Proenza Schouler Store – Greene Street
New York, USA
- Status
2013 - Area
232 m² / 2,500 ft² - Category
Commercial, Interiors - Design Architect
Adjaye Associates - Architect of Record
A.S III Design Studio - Client
Proenza Schouler - Lighting Consultant
Kugler Ning lighting design - Mechanical/Plumbing Engineer
SRW Engineering - Structural Engineer
Buro Happold / Structural Project Studio
Technical Info +
The dramatic floor to ceiling 30 foot walls comprise a tessellated tiling system of repeating forms, oscillating geometries and shapes that shrink and grow.
The second Proenza Schouler store on Green Street is housed in a historic cast iron fronted building. Separating the historic façade from the contemporary reinvention of the interior is an intermediate antechamber – a ‘façade within a façade’ – that acts as a display area as visitors enter the shop. Once inside, the space is dominated by a number of planes and geometries that culminate in a dramatic concrete staircase leading to a lower level. The staircase is illuminated by natural light flooding in from the original glass canopy to the rear of the building. At street level, the main, double height space is rectangular on plan and culminates in a blackened steel screen that reaches the full height of the entire space. The screen is broken down by a pattern of triangular cut-outs, offering a visual connection to the lower level. It reaches from the lower floor level up to the ceiling, where behind it, a staircase leads down to more display areas and a private gathering space. A series of concrete display cubes punctuate the volume and run through the centre of the shop.

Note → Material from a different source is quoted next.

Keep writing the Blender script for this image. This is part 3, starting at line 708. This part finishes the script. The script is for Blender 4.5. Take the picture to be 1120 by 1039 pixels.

The material palette combines exposed poured aggregate concrete for the staircase, seating and some flooring, with the original refurbished timber floors for the rest of the shop. The dramatic floor to ceiling 30-foot walls comprise a tessellated tiling system of repeating forms, oscillating geometries and shapes that shrink and grow. Like a matrix of possibilities, it offers stone as a series of samples and as a textured geometry that becomes the defining compositional language. Blackened steel shelving and hanging display systems are integrated into the tiling system. Full height fabric curtains along the facing walls complement the stone and soften the interior.